--- start ---
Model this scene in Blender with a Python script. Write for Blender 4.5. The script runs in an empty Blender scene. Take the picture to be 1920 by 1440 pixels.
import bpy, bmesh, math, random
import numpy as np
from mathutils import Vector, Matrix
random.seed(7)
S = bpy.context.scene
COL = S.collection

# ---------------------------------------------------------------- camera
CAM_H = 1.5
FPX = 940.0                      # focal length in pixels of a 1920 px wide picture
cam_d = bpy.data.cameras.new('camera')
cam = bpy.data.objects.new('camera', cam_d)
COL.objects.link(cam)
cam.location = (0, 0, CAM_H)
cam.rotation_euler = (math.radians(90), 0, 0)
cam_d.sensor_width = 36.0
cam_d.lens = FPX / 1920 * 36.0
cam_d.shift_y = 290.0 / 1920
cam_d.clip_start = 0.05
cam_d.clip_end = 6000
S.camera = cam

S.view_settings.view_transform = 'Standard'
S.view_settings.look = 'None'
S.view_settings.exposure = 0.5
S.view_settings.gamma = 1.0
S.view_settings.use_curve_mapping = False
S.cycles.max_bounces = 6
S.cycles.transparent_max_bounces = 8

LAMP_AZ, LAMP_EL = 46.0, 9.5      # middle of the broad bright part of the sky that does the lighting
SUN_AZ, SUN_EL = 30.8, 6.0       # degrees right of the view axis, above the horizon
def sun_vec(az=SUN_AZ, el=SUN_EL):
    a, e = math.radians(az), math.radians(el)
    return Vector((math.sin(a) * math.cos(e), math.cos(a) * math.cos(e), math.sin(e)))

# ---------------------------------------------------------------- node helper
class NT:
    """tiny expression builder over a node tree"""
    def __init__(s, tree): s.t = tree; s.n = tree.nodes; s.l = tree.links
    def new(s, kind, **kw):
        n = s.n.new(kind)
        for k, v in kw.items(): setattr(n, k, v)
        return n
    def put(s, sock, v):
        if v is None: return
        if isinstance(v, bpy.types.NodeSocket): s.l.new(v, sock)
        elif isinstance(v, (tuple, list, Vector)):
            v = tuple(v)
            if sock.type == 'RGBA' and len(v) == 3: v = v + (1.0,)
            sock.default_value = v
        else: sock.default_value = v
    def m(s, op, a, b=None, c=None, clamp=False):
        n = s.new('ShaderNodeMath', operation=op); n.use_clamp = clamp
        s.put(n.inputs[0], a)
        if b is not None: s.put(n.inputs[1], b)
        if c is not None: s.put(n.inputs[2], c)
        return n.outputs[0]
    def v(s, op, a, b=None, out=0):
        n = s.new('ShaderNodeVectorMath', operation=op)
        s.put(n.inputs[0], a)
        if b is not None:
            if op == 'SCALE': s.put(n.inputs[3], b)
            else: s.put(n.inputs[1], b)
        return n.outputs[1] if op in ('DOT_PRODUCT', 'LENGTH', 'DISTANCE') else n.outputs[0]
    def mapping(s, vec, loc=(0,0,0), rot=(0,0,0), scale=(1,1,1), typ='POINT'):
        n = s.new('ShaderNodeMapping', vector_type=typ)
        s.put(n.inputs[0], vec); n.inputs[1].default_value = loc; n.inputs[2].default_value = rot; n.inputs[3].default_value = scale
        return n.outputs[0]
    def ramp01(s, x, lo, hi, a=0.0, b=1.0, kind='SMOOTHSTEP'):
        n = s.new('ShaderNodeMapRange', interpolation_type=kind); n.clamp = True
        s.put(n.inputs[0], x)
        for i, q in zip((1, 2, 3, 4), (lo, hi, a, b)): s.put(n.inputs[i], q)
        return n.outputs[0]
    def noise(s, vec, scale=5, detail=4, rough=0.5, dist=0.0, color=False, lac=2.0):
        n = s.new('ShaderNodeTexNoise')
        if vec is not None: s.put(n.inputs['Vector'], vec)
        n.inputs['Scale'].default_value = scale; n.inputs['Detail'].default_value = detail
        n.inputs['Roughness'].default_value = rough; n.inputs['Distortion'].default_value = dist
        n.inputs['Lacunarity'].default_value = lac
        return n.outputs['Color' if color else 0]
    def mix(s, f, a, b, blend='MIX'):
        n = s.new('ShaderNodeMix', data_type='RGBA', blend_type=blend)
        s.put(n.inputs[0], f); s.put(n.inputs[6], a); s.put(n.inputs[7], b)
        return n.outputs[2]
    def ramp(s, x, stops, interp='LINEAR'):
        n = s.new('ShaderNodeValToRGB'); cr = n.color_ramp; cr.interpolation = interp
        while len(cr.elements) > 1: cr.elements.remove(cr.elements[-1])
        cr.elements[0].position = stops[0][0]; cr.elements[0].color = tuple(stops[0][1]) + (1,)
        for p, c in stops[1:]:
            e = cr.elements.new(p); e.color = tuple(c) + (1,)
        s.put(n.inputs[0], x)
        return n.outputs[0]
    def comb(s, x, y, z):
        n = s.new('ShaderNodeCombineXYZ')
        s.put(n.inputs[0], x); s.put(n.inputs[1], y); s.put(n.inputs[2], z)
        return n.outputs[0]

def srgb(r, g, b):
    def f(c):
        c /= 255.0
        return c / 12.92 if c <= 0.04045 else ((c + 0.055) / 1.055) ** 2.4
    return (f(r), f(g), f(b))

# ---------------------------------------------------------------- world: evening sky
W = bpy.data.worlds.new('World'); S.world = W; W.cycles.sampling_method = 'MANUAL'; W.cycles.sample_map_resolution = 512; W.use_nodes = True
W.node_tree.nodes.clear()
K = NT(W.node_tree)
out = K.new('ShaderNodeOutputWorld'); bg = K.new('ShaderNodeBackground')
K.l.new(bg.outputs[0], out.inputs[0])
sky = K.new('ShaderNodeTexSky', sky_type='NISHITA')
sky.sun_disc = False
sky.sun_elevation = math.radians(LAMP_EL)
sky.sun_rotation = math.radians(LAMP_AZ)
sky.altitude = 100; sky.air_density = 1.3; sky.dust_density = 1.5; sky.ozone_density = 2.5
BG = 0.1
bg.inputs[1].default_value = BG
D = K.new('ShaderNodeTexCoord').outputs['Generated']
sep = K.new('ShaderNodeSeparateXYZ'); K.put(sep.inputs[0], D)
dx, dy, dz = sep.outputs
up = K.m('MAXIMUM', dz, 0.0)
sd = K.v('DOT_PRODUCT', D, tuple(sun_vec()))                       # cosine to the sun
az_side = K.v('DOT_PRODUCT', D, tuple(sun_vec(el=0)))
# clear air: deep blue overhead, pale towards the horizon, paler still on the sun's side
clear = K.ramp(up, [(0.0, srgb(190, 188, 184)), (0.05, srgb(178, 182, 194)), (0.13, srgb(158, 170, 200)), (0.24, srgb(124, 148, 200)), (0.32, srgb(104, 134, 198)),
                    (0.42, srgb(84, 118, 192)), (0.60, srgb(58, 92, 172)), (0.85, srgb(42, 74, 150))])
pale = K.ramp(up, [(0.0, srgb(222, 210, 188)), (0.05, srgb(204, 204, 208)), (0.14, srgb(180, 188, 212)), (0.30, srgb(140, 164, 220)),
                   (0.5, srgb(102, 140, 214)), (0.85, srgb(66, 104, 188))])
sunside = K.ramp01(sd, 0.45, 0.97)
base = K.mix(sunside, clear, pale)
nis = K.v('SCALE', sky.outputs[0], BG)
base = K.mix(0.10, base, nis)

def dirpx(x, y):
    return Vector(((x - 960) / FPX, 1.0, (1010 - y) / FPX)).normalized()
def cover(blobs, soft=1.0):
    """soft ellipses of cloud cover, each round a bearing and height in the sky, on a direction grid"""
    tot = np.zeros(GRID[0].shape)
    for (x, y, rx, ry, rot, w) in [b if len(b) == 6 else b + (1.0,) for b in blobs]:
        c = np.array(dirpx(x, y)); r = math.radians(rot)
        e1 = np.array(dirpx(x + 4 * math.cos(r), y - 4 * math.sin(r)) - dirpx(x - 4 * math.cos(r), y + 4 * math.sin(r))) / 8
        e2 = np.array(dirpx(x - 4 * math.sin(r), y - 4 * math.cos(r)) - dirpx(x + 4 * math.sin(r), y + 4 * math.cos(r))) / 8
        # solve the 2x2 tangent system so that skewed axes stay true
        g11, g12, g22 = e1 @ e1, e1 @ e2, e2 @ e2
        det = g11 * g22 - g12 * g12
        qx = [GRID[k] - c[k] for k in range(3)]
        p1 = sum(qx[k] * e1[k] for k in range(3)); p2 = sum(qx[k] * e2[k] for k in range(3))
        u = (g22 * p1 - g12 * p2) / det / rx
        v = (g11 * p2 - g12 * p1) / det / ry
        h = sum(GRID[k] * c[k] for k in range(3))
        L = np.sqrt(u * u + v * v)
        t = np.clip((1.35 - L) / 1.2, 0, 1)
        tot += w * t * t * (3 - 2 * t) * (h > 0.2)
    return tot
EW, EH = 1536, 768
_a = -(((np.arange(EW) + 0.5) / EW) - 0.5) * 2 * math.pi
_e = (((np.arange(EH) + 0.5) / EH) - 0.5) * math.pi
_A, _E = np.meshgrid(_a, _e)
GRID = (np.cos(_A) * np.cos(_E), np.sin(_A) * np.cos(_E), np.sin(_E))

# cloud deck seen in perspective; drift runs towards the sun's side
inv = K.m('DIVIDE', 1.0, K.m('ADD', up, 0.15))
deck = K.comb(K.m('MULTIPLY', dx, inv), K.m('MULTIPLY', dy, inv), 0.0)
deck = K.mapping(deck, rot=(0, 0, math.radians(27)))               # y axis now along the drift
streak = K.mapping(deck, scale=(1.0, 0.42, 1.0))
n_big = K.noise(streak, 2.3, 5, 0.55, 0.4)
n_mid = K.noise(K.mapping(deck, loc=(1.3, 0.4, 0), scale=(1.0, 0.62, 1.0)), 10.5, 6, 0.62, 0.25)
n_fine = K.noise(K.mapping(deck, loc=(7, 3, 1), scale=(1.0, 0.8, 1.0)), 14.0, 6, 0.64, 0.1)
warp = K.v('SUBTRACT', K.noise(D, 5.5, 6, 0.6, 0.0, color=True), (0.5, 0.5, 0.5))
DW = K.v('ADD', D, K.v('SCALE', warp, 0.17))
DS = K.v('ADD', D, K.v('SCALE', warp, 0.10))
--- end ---
#### Directions
Exactly repeat the lines running from the top of the listing to the line bearing "S.camera = cam", both of those lines included, and only them.

#### Answer to the problem
Model this scene in Blender with a Python script. Write for Blender 4.5. The script runs in an empty Blender scene. Take the picture to be 1920 by 1440 pixels.
import bpy, bmesh, math, random
import numpy as np
from mathutils import Vector, Matrix
random.seed(7)
S = bpy.context.scene
COL = S.collection

# ---------------------------------------------------------------- camera
CAM_H = 1.5
FPX = 940.0                      # focal length in pixels of a 1920 px wide picture
cam_d = bpy.data.cameras.new('camera')
cam = bpy.data.objects.new('camera', cam_d)
COL.objects.link(cam)
cam.location = (0, 0, CAM_H)
cam.rotation_euler = (math.radians(90), 0, 0)
cam_d.sensor_width = 36.0
cam_d.lens = FPX / 1920 * 36.0
cam_d.shift_y = 290.0 / 1920
cam_d.clip_start = 0.05
cam_d.clip_end = 6000
S.camera = cam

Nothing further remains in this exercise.